The condition in the Problem Statement would be the same if it included non-simple paths. Below, we also consider non-simple paths.

For a path from vertex \(1\) to vertex \(u\), \(p=(v_1,\ v_2,\ \dots,\ v_k)\ (v_1=1,\ v_k=u)\), let \(f(p)\) denote the largest \(i\) such that \((B_1,\ B_2, \dots,\ B_i)\) is a subsequence of \((A_{v_1},\ A_{v_2},\ \dots,\ A_{v_k})\) (or \(0\) if it does not exist). Additionally, let \(d_u\) be the smallest value of \(f(p)\) for a path \(p\) from vertex \(1\) to vertex \(u\).

One can check the condition in the Problem Statement by seeing if \(d_{N}=K\), so our objective is to find \(d_u\ (1\le u \le N)\).

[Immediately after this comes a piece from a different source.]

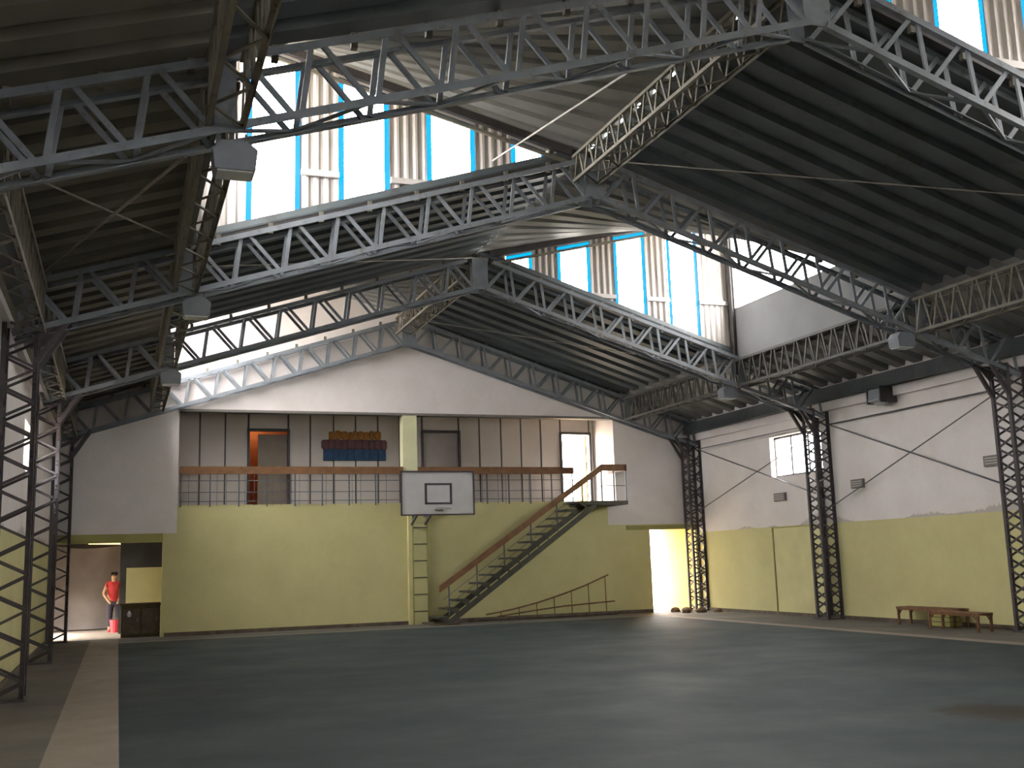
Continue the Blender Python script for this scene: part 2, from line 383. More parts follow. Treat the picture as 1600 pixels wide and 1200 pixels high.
# ---- roof: every ribbed sheet is a part
ceil = empty('ceiling', (0, 0, 0)); struct(ceil, 'dark ribbed metal roof of folded raised and sloping panels')
NS = 11
def sheets(P, m, y0, y1, rib=.10):
    """P(u, v): u from ridge side to eaves side, v from far to near frame"""
    for k in range(NS):
        prof = [(0, 0), (.50, 0), (.56, rib), (.94, rib), (1.0, 0)]
        vs = []; n = len(prof)
        for off in (0, .03):
            for u in (0, 1):
                for a, h in prof:
                    v = (k+a)/NS; p = Vector(P(u, v)); vs.append((p.x, p.y, p.z+h+off))
        fs = []
        for l in (0, 1):
            o = l*2*n
            for j in range(n-1): fs.append((o+j, o+j+1, o+n+j+1, o+n+j))
        for j in range(n-1):
            fs.append((j, j+1, 2*n+j+1, 2*n+j)); fs.append((n+j, n+j+1, 3*n+j+1, 3*n+j))
        fs.append((0, n, 3*n, 2*n)); fs.append((n-1, 2*n-1, 4*n-1, 3*n-1))
        MB().add(vs, fs).build('roof_sheet', m, ceil)
for i in range(1, NF):
    ya, yb = FY[i], FY[i+1]
    if i == 1: ya = G+.3
    if i == NF-1: yb = YB-.6
    for s in (-1, 1):
        y_ = lambda v: ya+(yb-ya)*v
        if (i, s) in RAISED:
            y0_ = ya+.22 if i > 1 else ya
            def P(u, v, s=s):
                yv = y0_+(yb-y0_)*v; t_ = (FY[i]-yv)/(FY[i]-FY[i+1])
                return (s*Q*u, yv, ZR*(1-u)+u*((1-t_)*zh(Q)+t_*zr(Q)))
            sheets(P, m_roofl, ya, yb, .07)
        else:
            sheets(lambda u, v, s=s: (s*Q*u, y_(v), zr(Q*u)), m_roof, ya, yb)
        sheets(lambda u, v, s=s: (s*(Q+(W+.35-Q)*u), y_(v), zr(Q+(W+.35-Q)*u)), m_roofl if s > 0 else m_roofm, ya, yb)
# ---- clerestory: corrugated triangles with glazed strips, low side walls with glazing above
WX = [(4.60, 5.38), (3.26, 4.04), (1.89, 2.68), (.70, 1.30)]
wn = 0
where = {(2, 1): 'on the far right skylight', (3, -1): 'on the left skylight', (4, 1): 'on the skylight at the upper right corner'}
order = ['outermost and tallest', 'second tallest', 'third', 'small triangular innermost']
for (i, s) in RAISED:
    y = FY[i]; yw = y+.12
    if i > 1:
        wl = empty('wall_clerestory_%d' % i, (0, yw, 6)); struct(wl, 'corrugated metal clerestory wall between the glazed strips '+where.get((i, s), 'behind the viewer'))
        edges = [(5.38, Q), (4.04, 4.60), (2.68, 3.26), (1.30, 1.89), (.05, .70)]
        for a, c in edges:
            nn = max(3, int((c-a)/.035)); vs = []; fs = []
            for l in (0, .03):
                for k in range(nn+1):
                    x = a+(c-a)*k/nn; dy = .018*(1 if (k//2) % 2 else -1)
                    vs += [(s*x, yw+dy+l, zr(x)-.03), (s*x, yw+dy+l, zh(x)+.03)]
            o = 2*(nn+1)
            for k in range(nn):
                fs += [(2*k, 2*k+2, 2*k+3, 2*k+1), (o+2*k, o+2*k+2, o+2*k+3, o+2*k+1), (2*k+1, 2*k+3, o+2*k+3, o+2*k+1), (2*k, 2*k+2, o+2*k+2, o+2*k)]
            MB().add(vs, fs).build('cladding_sheet', m_clad, wl)
        for x0, x1 in WX:       # sheet below and above each glazed strip
            MB().prism([(s*x0, yw-.02, zr(x0)-.03), (s*x1, yw-.02, zr(x1)-.03), (s*x1, yw-.02, zr(x1)+.06), (s*x0, yw-.02, zr(x0)+.06)], (0, .06, 0)).build('sill_sheet', m_clad, wl)
            MB().prism([(s*x0, yw-.02, zh(x0)-.16), (s*x1, yw-.02, zh(x1)-.16), (s*x1, yw-.02, zh(x1)+.05), (s*x0, yw-.02, zh(x0)+.05)], (0, .06, 0)).build('head_sheet', m_clad, wl)
        for a, c in edges[:3]: bar('girt', (s*a, yw-.05, 7.22), (s*c, yw-.05, 7.22), .05, .09, m_clad, wl)
        bar('sill_beam', (s*.3, yw-.06, zr(.3)-.03), (s*Q, yw-.06, zr(Q)-.03), .10, .12, m_dark, wl)
        bar('edge_beam', (s*.3, yw-.10, zh(.3)-.08), (s*Q, yw-.10, zh(Q)-.08), .08, .13, m_dark, wl)
        bar('edge_beam', (s*.3, yw-.16, zh(.3)-.30), (s*Q, yw-.16, zh(Q)-.30), .05, .05, m_truss2, wl)
        for wi, (x0, x1) in enumerate(WX):
            wn += 1
            wd = empty('window_%d' % wn, (s*(x0+x1)/2, yw, zr(x1)))
            struct(wd, '%s glazed strip %s, blue at its edges' % (order[wi], where.get((i, s), 'behind the viewer')))
            e = .085
            out = [(x0, zr(x0)+.06), (x1, zr(x1)+.06), (x1, zh(x1)-.16), (x0, zh(x0)-.16)]
            xa, xb = x0+e, x1-e
            inn = [(xa, zr(xa)+.06+e), (xb, zr(xb)+.06+e), (xb, zh(xb)-.16-e), (xa, zh(xa)-.16-e)]
            if inn[3][1]-inn[0][1] < .02:
                zz = (inn[3][1]+inn[0][1])/2; inn[0] = (xa, zz-.01); inn[3] = (xa, zz+.01)
            vs = []; fs = []
            for l in (0, .015):
                vs += [(s*a, yw+l, z) for a, z in out]+[(s*a, yw+l, z) for a, z in inn]
            for k in range(4):
                k2 = (k+1) % 4
                fs += [(k, k2, 4+k2, 4+k)]
            MB().add(vs[:8], fs).build('edging', m_blue, wd)
            MB().add([(s*a, yw, z) for a, z in inn], [(0, 1, 2, 3)]).build('pane', m_pane, wd)
    # low wall and glazing along the quarter line
    zk = 7.05 if i > 1 else 6.35; y1 = FY[i]+(.12 if i > 1 else .3); y2 = FY[i+1]  # farthest upstand, unseen, is cut lower to let more sky onto the gable
    zt = lambda yy: zh(Q)+(zr(Q)-zh(Q))*(FY[i]-yy)/(FY[i]-y2)
    yc = FY[i]-(zh(Q)-zk)/(zh(Q)-zr(Q))*(FY[i]-y2)
    x = s*(Q-.06)
    k_ = MB().prism([(x, y1, zr(Q)-.16), (x, y2, zr(Q)-.16), (x, y2, zr(Q)+.12), (x, yc, zk), (x, y1, zk)], (s*.06, 0, 0)).build('wall_upstand_%d' % i, m_knee)
    struct(k_, 'grey sheet upstand wall below the side glazing of the %s' % ({1: 'farthest skylight', 2: 'far right skylight', 3: 'left skylight', 4: 'upper right skylight'}.get(i, 'skylights behind the viewer, bay %d' % i)))
    wn += 1
    wd = empty('window_%d' % wn, (x, (y1+yc)/2, zk)); struct(wd, 'glaring white triangular side glazing of the %s' % ({1: 'farthest skylight', 2: 'far right skylight', 3: 'left skylight', 4: 'upper right skylight'}.get(i, 'skylights behind the viewer, bay %d' % i)))
    MB().prism([(x, y1-.3, zk), (x, yc, zk), (x, yc+.02, zk+.03), (x, y1-.3, zt(y1-.3)+.0)], (s*.012, 0, 0)).build('pane', m_white_pane, wd)
    MB().prism([(x-.02, y1, zk), (x-.02, y1-.3, zk), (x-.02, y1-.3, zt(y1-.3)), (x-.02, y1, zh(Q)+.02)], (s*.06, 0, 0)).build('corner_sheet', m_knee, wd)
    bar('corner_post', (s*(Q-.06), FY[i]-.08, zr(Q)-.5), (s*(Q-.06), FY[i]-.08, zh(Q)-.05), .14, .14, m_dark, wd)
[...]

[1] Observation on \(f(p+(u'))\)

Let \(p\) be a path from vertex \(1\) to vertex \(u\), and \(u'\) be a vertex adjacent to \(u\).

For a path from vertex \(1\) to vertex \(u'\), \(p'=(v_1,\ v_2,\ \dots,\ v_k,\ u')\), let us consider \(f(p')\). From the definition, we have \(f(p')=f(p)+1\) if \(A_{u'}=B_{f(p)+1}\) and \(f(p')=f(p)\) otherwise, since the only difference between \(p\) and \(p'\) is the addition of \(A_{u'}\) (remember the greedy strategy for subsequence testing).

From this, for paths \(p\) and \(q\) from vertex \(1\) to vertex \(u\) such that \(f(p) < f(q)\), we have \(f(p+(u')) \leq f(q+(u'))\). Therefore, to determine \(d_{u'}\), concerning the paths via vertex \(u\), we only have to consider the minimum value of \(f(p)\), that is, \(d_u\), and the following holds:

\( d_{u'} =\min_{u} \begin{cases} d_u+1 & (A_{u'}=B_{d_u+1}) \\ d_u & (A_{u'}\neq B_{d_u+1}) \end{cases}. \)

[2] Use 01-BFS

From the above observation, it can be seen that the following algorithm finds \(d_u\). The correctness can be shown similarly to the proof for Dijkstra’s algorithm.

1. Initialize \(d_u\ (u \neq 1)\) to \(K+1\). For \(d_1\), initialize it to \(1\) if \(A_1=B_1\) and \(0\) otherwise.
2. Initialize the set \(S\), which consists of vertices \(u\) such that \(d_u\) is unconfirmed, to \(S=\{1,\ 2,\ \dots,\ N\}\).
3. Repeat the following as long as \(S\) is not empty.
   • Remove from \(S\) the \(u\) with smallest \(d_u\) among \(u \in S\), since \(d_u\) is now confirmed. Then, for each vertex \(u'\) adjacent to \(u\), let \(d_{u'}\leftarrow \min(d_{u'},\ d_u+1))\) if \(A_{u'}=B_{d_u+1}\), and \(d_{u'}\leftarrow \min(d_{u'},\ d_u))\) otherwise.

This can be implemented similarly to 01-BFS to run in \(O(N+M)\) time.